Chairman of the Tourism Product Development Company (TPDCo.), Audrey Marks-Dunstan, has encouraged players in the industry to work hard to improve the local product, particularly those doing business along the country’s unspoilt south coast.
“On the drive down here to St. Elizabeth, I could not help but reflect on the natural wealth that we as a people possess. I saw real and potential wealth in the contours of our beautiful countryside, in the fields and in the small shops and large businesses,” she said.
The Chairman was speaking at the rededication and renaming ceremony for the historic Invercauld Great House in Black River, St. Elizabeth.
Mrs. Marks-Dunstan noted that the tourist offerings along the south coast were very diverse.
“This region is rich in natural and historic sites and contains some of the island’s most important eco-systems. These will make this area a growing force in the tourism sector and a centrepiece of our efforts to diversify our offerings,” she said.
The Chairman mentioned a new programme that her organisation would be launching. “Next Tuesday we will launch an entrepreneurship campaign using tourism as a tool to unlock the innate spirit of Jamaicans. The programme will seek to encourage citizens with ideas for tourism development to come forward for assistance with the development of those ideas, and to be connected with possible sources for funding,” she explained.

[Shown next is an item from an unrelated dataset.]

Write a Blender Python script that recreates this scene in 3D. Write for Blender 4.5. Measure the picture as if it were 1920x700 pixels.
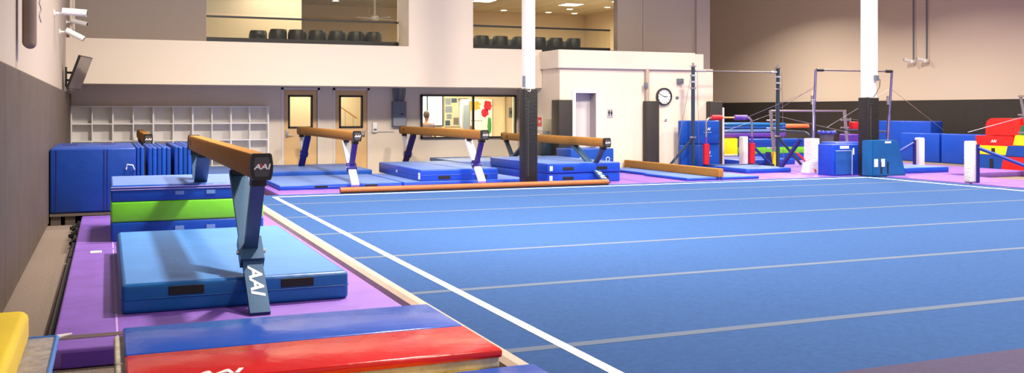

“Jamaica needs the south coast to play an integral part in this drive as ideas are needed from this part of the country,” she added.
Turning to the long term development of the tourism sector, Mrs. Marks-Dunstan highlighted the efforts of the Ministry of Industry and Tourism and to implement a “special plan”.
“The Tourism Master Plan is a 10-year strategic plan, which outlines measures to improve, diversify and market tourism to strengthen the country’s competitive advantage, while spreading the benefits to more Jamaicans. The plan identifies cultural heritage and community based tourism as areas to be fully explored in the country’s push to cater to a wider demographic of tourists, thereby increasing our market share and visitor spending,” she said.
Mrs. Marks-Dunstan warned of some possible dangers that persons engaged in the industry should always bear in mind, given the very “fragile nature” of the sector.
“In urging persons to prepare to take advantage of new investment opportunities to provide added value to the sector, I cannot over-emphasise the importance of continuously improving your operations to ensure a high quality product. International benchmarking is now a part of the competitive global tourism market and as such, quality must be our hallmark. Anywhere in Jamaica a guest visits, he or she must feel safe, secure and know that their health and well-being are being taken into consideration,” she emphasised.
The new name of Invercauld, which is over 100 years old, is the Grand Invercauld Great House and Hotel.